Le distributeur a ensuite porté l’affaire devant le Tribunal du commerce de Zurich pour interdire à l’horloger de commercialiser son produit par Internet ou tout autre canal, toujours en vue d’obtenir les droits de la marque. Si l’affaire n’est pas encore close, «les arguments de Migros ont été écartés d’une façon qui ne laisse planer aucun doute», poursuit André Bernheim. En substance, les juges ont estimé qu’acheter pendant d’aussi longues années un produit à un fournisseur pour affirmer par la suite qu’il ne peut prétendre à aucun droit allait à rebours du bon sens et de la bonne foi.
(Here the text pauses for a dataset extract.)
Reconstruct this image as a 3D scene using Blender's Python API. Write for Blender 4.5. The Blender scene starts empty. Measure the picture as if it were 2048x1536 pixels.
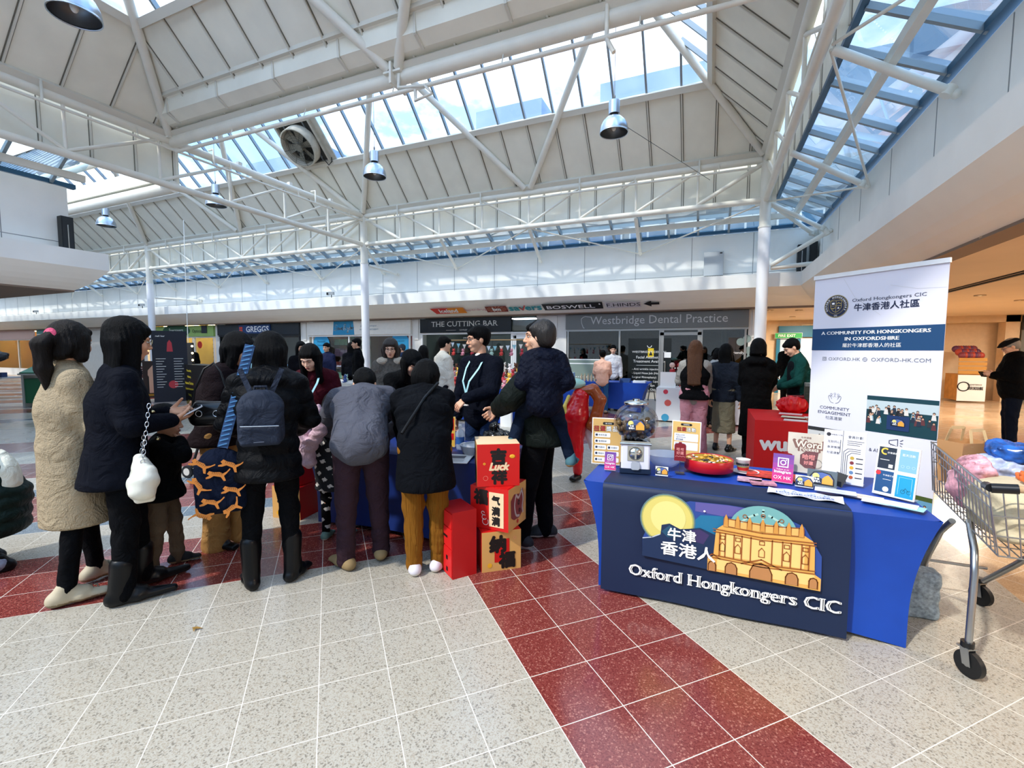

Dans leurs considérants, ils n’ont pas davantage accrédité la thèse selon laquelle Mondaine aurait imposé la désignation officielle de la M-Watch à Migros: «Le plaignant est un groupe de sociétés énorme et puissant. Qu’il se laisse dicter des conditions par un petit fournisseur paraît exclu.»

L’ère des technocrates

Un peu comme si David imposait sa loi à Goliath, plaisante André Bernheim. Pour sa part, Migros n’entend pas commenter cette action judiciaire en cours. Son porte-parole, Urs Peter Naef, précise néanmoins que le volet jugé ne concerne qu’une petite partie du conflit. On s’en doute, Mondaine renonce à regret à son partenariat avec le numéro un suisse de la distribution. «Ce n’était pas notre souhait. Mais l’époque de Pierre Arnold (ndlr: directeur général de la Fédération des coopératives Migros de 1976 à 1984) est révolue. Il était exigeant mais loyal. Aujourd’hui, il s’agit essentiellement de technocrates», affirme André Bernheim. En cause, les méthodes de Migros. Dans un communiqué daté du 11 mai, expliquant la fin des rapports contractuels, Mondaine déclarait: «Migros impose des conditions de livraison sans cesse plus rudes: baisse des prix d’achat, énormes sanctions tarifaires en cas de retard minime, rejet des risques publicitaires sur Mondaine et augmentation du prix de vente aux consommateurs.» Ce cas ne serait pas isolé, selon André Bernheim. Plusieurs sociétés lui ont écrit pour le féliciter d’oser affronter le géant de la distribution. «Certaines nous ont même acheté des montres par solidarité.» Urs Peter Naef réfute ces accusations: «Nous souhaitions plus d’innovations, des nouveaux modèles, mais on ne nous a pas fait de propositions satisfaisantes. Même s’il est vrai que cette collaboration a été très bonne pendant longtemps.» Quoi qu’il en soit, Mondaine considère ce partenariat comme un nouveau départ. «Manor possède 71 magasins dans tout le pays. Et nos produits seront mieux mis en valeur, même s’il est clair que la force de frappe sera moindre qu’avec Migros», précise le PDG du groupe basé à Zurich. Manor vend en outre déjà plusieurs marques de son groupe, comme Esprit ou Mondaine.

Migros: et toc!

Pour vendre, bien sûr, mais aussi pour dissocier le plus rapidement possible des esprits la «montre du peuple» de Migros, Mondaine et Manor lancent à partir d’aujourd’hui une grande campagne de publicité. S’il apparaît peu probable que la M-Watch renoue, comme à ses débuts, avec des ventes annuelles de plus de 300 000 montres, André Bernheim entend bien se rapprocher rapidement des deux tiers de ces records. L’an dernier, quelque 90 000 M-Watch ont été achetées. Entre mai et octobre, Mondaine a vendu son produit phare par Internet et par téléphone, avec un succès très relatif. Le groupe Manor n’a, lui, pas voulu révéler ses objectifs. De son côté, Migros s’est allié cet été avec l’horloger Tick Tack AG. Le nom de la montre? M-Watch, évidemment. «M» comme Migros ou «M» comme Manor? A la justice zurichoise de trancher.